His presentation at CSU's Drake Centre will:

  • Explain the motivation to study ultra-high energy cosmic rays,
  • Describe the different detection techniques,
  • Describe the Pierre Auger Observatory in western Argentina, an international cosmic ray observatory, and
  • Tell us what's next in high energy particle astrophysics. 

The lecture is free and open to the public.

Rarest particles in the Universe

"Over the last decade I’ve been studying ultra-high energy cosmic rays, the most energetic and rarest of particles in the Universe," Mostafa says.

"When these particles strike the Earth's atmosphere, they produce extensive air showers made of billions of secondary particles. While much progress has been made in nearly a century of research in understanding cosmic rays with low to moderate energies, those with extremely high energies remain mysterious.

"Detecting these particles is challenging because the highest energy cosmic rays are extremely rare. The especially interesting cosmic rays, with energies over 10^20 (10 to the 20th) electron volts (equivalent to the kinetic energy of a tennis ball traveling at 53 miles per hour, but packed into a single proton!), arrive on Earth at a rate of one per square kilometer per century!"

Elusive, mysterious

Why should ultra-high energy cosmic rays interest us? For the same reason they intrigue astrophysicists – no one’s sure where they come from. They are one of the Universe’s greatest mysteries.

One of 1600 particle detectors of the ground array of the Pierre Auger Observatory. The detection area of the array is the size of the state of Rhode Island.

Incredible amounts of energy

The phenomenon of ultra-high energy cosmic rays is in itself, captivating.  Cosmic rays are comprised of electrically charged particles. The highest-energy cosmic rays have 40 million times the energy of particles accelerated by the Large Hadron Collider, the particle accelerator near Geneva, Switzerland.

The mystery is that the directions the highest-energy cosmic rays arrive from do not point to any known astrophysical objects.

Particle showers over Earth

Cosmic rays are fast moving particles that shower the earth from all directions.

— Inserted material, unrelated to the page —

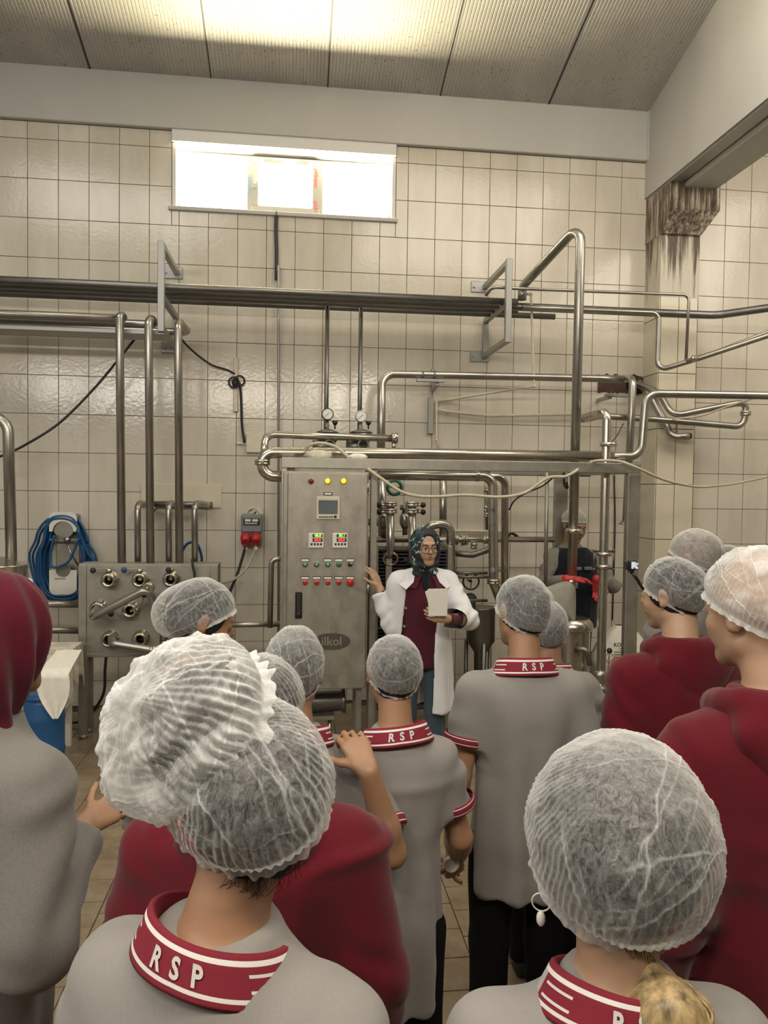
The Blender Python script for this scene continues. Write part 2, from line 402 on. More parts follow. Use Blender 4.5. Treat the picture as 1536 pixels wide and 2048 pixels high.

Many are the nuclei of hydrogen atoms and some are heavier, such as the nuclei of iron atoms.

An air shower occurs when a fast-moving cosmic ray particle strikes an air molecule high in the atmosphere, creating a violent collision.

Fragments fly out from this collision and collide with more air molecules, in a cascade that continues until the energy of the original particle is spread among millions of particles raining down upon the earth.

By studying the air showers, scientists can measure the properties of the original cosmic ray particles.

This presentation is part of the 2013 College of Natural Sciences Lecture Series.